My memories of a mighty man and the best life advice I ever got..

I can’t picture Nick Columb without hearing his voice.  Booming, distinctive and always accompanied by that laugh.

There was always laughter.

I remember the first time I met him, back when we still held yearling sales at the Claudelands complex in Hamilton.  I was working at BloodHorse and we had a stand which, oh so flash for the time, included a video player.   This was handy because Nick and his ever-present side-kick Ross – Rossco – McDonald had a video they wanted the world to see.  The video featured the wonderful Magari.  As I type that name I hear Nick saying it, he had a way of getting inside your head.

As a journalist, Nick felt he was well placed to provide me with some guidance and instruction and I am sure some of it stuck. Like all good journalists he was a brilliant observer and noted things others might not.  Based on that observation he also decided I required life advice.

His instruction was simple: “When you walk into a room, do it as though you own it!”  Again, I hear that voice.

For a gauche 23-year-old it was the best advice.  I have lost count of the times I channeled Nick and that great advice. How I laughed in later years when a friend told me why another “friend” had a problem with me because, “she thinks you walk into a place as though you own it.”  Life lesson achieved, thanks Nick!

While much of the 1980s have blurred into hazy memories, I can recall times spent with Nick in vivid technicolour.  Like the jaunt to Waikato Stud, along with “Jack the vet” and Rossco, after which Nick confirmed he would buy the filly which had caught his eye.  I remember quizzing him as to why this horse?  What made her so special?  Being able to absorb those insights into what he saw in Courtza was gold, and one time he was completely serious!

The dinners in Wellington back in the Trentham yearling sale days were also memorable.  Nick’s insistence that “the little albino vet” – everyone had a “Nick” name – would sit alongside him, just in case he might need him to again perform the Heimlich manoeuvre.  The original story which accompanied that explanation produced tears of laughter.

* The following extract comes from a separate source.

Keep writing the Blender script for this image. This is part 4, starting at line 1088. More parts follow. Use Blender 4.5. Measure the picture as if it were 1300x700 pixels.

But that was Nick.  He could tell magnificent stories, many of them against himself.  He could be incredibly caustic utilising his extensive vocabulary to fire verbal bullets but only if the target deserved it.

He was fundamentally kind.  Kind, funny, exuberant, loud, generous and, as so many people have said when recalling him, larger than life.

It feels wrong to be writing about him in the past tense, knowing there is a massive Nick-sized gap in the world. It is a duller and much quieter place without him.